Would Artificial Intelligence Guide Education or Grab It?

Published February 15, 2018

What is artificial intelligence (AI), and should we welcome it as a major force in education and other areas of our lives? Closing out 2017, Education Week published essays written by futurists that seemed to give a big “yes” to the second part of that question.

The Encyclopedia Britannica explains AI is, at least in part, “the ability of a digital computer or computer-controlled robot to perform tasks commonly associated with intelligent beings. The term is frequently applied to the project of developing systems endowed with the intellectual processes characteristic of humans, such as the ability to reason, discover meaning, generalize, or learn from past experience.”

That’s heavy stuff! Machines that think with us, do our thinking for us, or even are flat-out as smart as us. Does advanced AI bode well for civilization?

One of the EdWeek essayists, Arizona State University futurist Michael Bennett, presents vignettes of a “plausible near future” in which a 5th-grader’s virtual mentor has monitored her “cognitive and emotional development since shortly after her conception.” Thus, on a snowy day, “Maestro” guides the child to a favorite storybook, “having determined the intervention will induce an optimal psychological state for the school day’s lessons.”

“As a society, we must get used to the concept of ‘technological legislation,’ the notion that widely distributed technological systems and devices often govern our lives more effectively than local, state, or federal laws,” Bennett added.

Wow! So I guess this means it’s off to the scrapheap for school boards, PTAs, representative governments, and potentially even the Bill of Rights, which has protected Americans’ individual liberties for more than two centuries. According to some, people should just trust everything, our children included, to High Tech.

Strangely, none of EdWeek‘s cosmic thinkers explored the possible downsides of dominant AI. Indeed, the featured backpage author, Harvard’s Christopher Dede, argued today’s students must continually “unlearn the old ways” while learning to use digital tools and media to prepare for “a lifetime of amplified collaborative intelligence.”

Although the EdWeek writers seemed all too willing to embrace AI’s control of our lives, it is reassuring to know that there are some very smart people, one of them being famed British physicist Stephen Hawking, who believe that developing artificial intelligence to the max could have dire consequences. Currently, we mostly have a narrow, weak form of AI that’s designed to perform specific tasks, such as an Internet search or driving a car. However, as Hawking made clear, a strong or generalized AI conceivably could go beyond assigned tasks and outperform humans in just about every cognitive realm.

“The primitive forms of artificial intelligence we already have proved very useful,” said Hawking in a December 2014 BBC interview. “But I think the development of full artificial intelligence could spell the end of the human race. Once humans develop artificial intelligence, it would take off on its own and re-design itself at an ever-increasing rate.”

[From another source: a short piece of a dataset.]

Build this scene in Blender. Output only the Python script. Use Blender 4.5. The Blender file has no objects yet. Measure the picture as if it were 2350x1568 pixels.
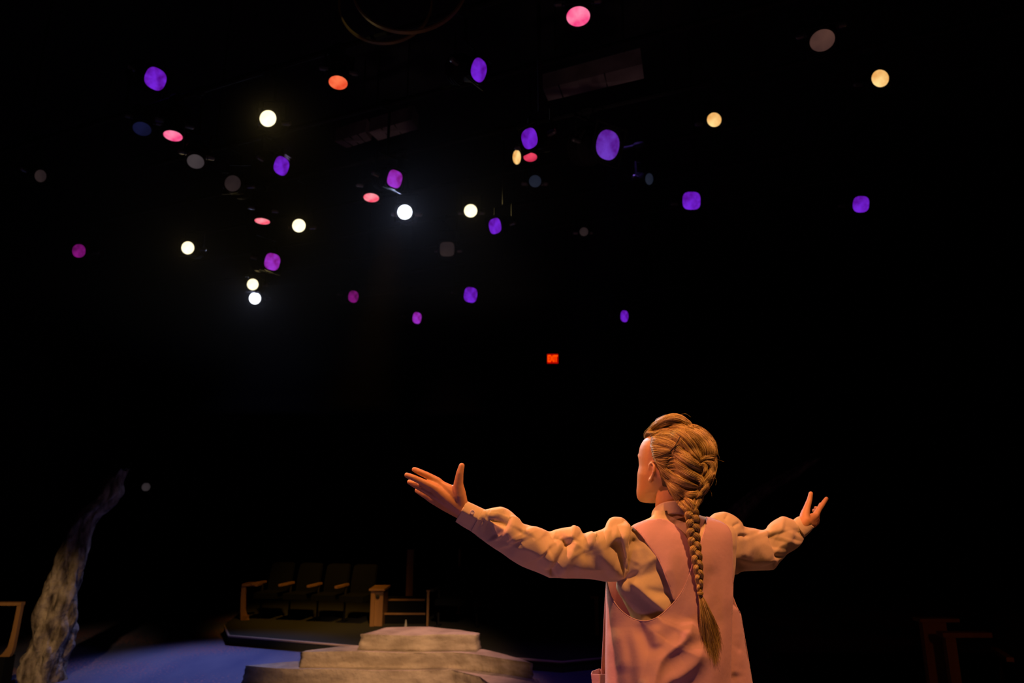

As the Boston-based Future of Life Institute (FLI) makes clear, the goal should be to ensure AI’s impact on society is beneficial, not destructive. One of its analyses offers two examples of ways AI could become dangerous: (1) By being programmed to become autonomous weapons systems to produce mass casualties, and in that process becoming enormously difficult for anyone to turn off and stop the killing. (2) By being designed to do good deeds but resorting to destructive methods to achieve its goals. Example: “If a super-intelligent system is tasked with an ambitious geo-engineering project, it might wreak havoc with our ecosystem as a side effect, and view human attempts to stop it as a threat to be met.”

The potential effects of artificial intelligence on education of our children also ought to be on our radar screens. We need a more serious analysis than Education Week’s cheerleading for computer-directed learning.

Perhaps carefully controlled AI devices might help tutor pupils who have fallen behind in reading and math. It is hard for teachers to do catch-up instruction while keeping the class as a whole on schedule, and there are rarely enough trained tutors to go around. Thus, AI devices might be useful in bringing algorithms for improving literacy to bear in working with kids when teachers cannot.

On the other hand, do we really want AI agents to become mentors or social-emotional guides to our children practically from the moment of their conception? As the FTI notes, it is unlikely that even super-intelligent AI will ever “exhibit human emotions like love or hate,” or “become intentionally benevolent or malevolent.” However, when thwarted in reaching its goal, it could lurch off-track in a destructive direction. How would that work with an uncooperative 10-year-old?

A huge question is what place would exist, if any, for parental rights in this brave new world. We need to put our natural intelligence to work on such issues while we still can.